_THE PROBLEM_
Extract every line where the string "part" appears.

_WORKING DATA_
※
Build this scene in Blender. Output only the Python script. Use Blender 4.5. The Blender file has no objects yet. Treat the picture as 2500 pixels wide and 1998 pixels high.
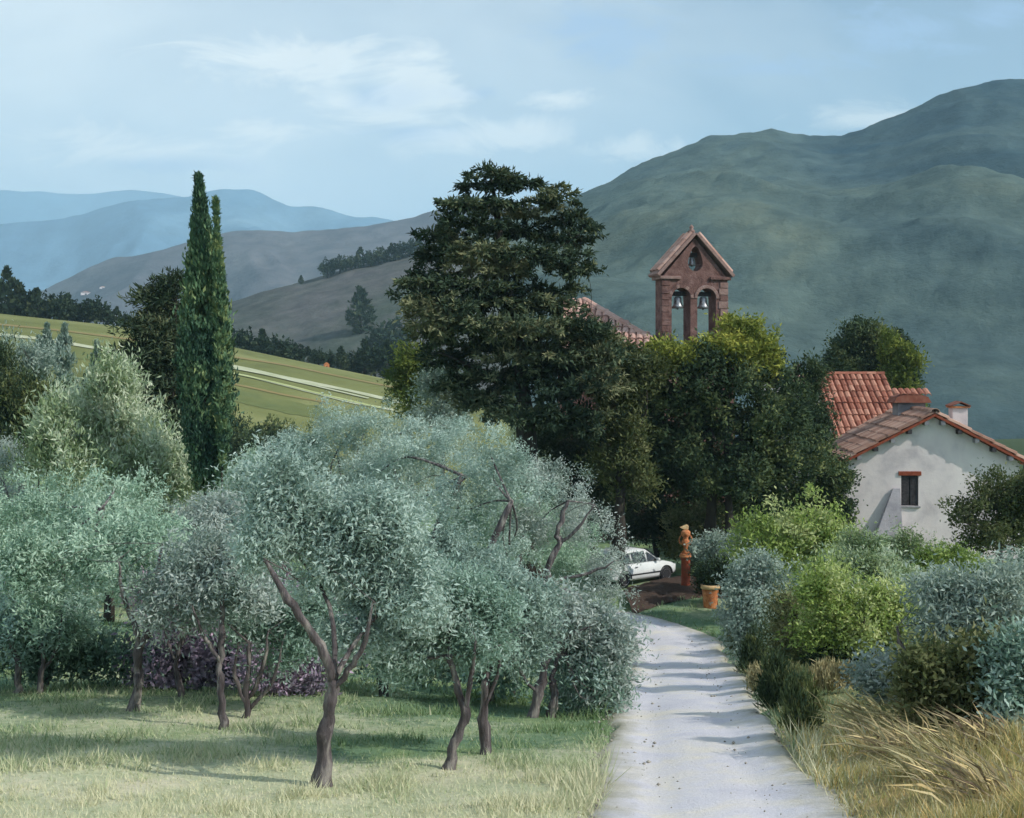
※
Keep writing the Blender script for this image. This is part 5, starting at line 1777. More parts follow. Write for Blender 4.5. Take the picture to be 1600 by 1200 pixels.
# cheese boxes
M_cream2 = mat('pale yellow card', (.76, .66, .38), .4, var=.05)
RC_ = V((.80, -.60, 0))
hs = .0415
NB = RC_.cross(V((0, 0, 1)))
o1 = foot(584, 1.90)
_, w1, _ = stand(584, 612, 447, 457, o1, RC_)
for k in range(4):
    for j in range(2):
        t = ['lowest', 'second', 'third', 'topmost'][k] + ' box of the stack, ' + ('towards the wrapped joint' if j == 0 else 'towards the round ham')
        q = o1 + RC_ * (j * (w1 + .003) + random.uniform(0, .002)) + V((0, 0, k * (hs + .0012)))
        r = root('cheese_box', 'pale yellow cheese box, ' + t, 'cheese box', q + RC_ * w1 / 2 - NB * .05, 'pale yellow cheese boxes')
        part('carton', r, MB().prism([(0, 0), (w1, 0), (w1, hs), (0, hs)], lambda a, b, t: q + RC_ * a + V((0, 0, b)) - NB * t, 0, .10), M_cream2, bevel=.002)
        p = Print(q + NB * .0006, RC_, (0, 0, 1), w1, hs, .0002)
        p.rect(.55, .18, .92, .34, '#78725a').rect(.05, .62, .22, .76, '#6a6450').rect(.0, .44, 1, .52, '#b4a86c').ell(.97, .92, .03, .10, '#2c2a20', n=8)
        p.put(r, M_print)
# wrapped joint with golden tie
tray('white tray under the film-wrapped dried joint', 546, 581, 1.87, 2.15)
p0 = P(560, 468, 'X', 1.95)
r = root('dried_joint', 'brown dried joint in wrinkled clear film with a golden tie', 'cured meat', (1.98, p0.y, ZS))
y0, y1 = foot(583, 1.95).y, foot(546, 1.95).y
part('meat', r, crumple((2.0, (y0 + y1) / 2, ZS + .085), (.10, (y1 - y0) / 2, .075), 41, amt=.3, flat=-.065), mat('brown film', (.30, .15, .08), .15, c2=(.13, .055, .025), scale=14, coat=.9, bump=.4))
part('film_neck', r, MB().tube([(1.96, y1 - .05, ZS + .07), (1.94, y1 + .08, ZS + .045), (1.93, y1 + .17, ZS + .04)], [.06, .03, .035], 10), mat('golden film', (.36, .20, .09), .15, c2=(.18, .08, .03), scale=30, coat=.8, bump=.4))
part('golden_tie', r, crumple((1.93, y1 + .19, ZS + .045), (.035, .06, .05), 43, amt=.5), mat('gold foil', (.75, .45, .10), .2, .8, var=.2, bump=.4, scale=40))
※
_RESULT OF THIS EXERCISE_
Keep writing the Blender script for this image. This is part 5, starting at line 1777. More parts follow. Write for Blender 4.5. Take the picture to be 1600 by 1200 pixels.
        part('carton', r, MB().prism([(0, 0), (w1, 0), (w1, hs), (0, hs)], lambda a, b, t: q + RC_ * a + V((0, 0, b)) - NB * t, 0, .10), M_cream2, bevel=.002)
part('meat', r, crumple((2.0, (y0 + y1) / 2, ZS + .085), (.10, (y1 - y0) / 2, .075), 41, amt=.3, flat=-.065), mat('brown film', (.30, .15, .08), .15, c2=(.13, .055, .025), scale=14, coat=.9, bump=.4))
part('film_neck', r, MB().tube([(1.96, y1 - .05, ZS + .07), (1.94, y1 + .08, ZS + .045), (1.93, y1 + .17, ZS + .04)], [.06, .03, .035], 10), mat('golden film', (.36, .20, .09), .15, c2=(.18, .08, .03), scale=30, coat=.8, bump=.4))
part('golden_tie', r, crumple((1.93, y1 + .19, ZS + .045), (.035, .06, .05), 43, amt=.5), mat('gold foil', (.75, .45, .10), .2, .8, var=.2, bump=.4, scale=40))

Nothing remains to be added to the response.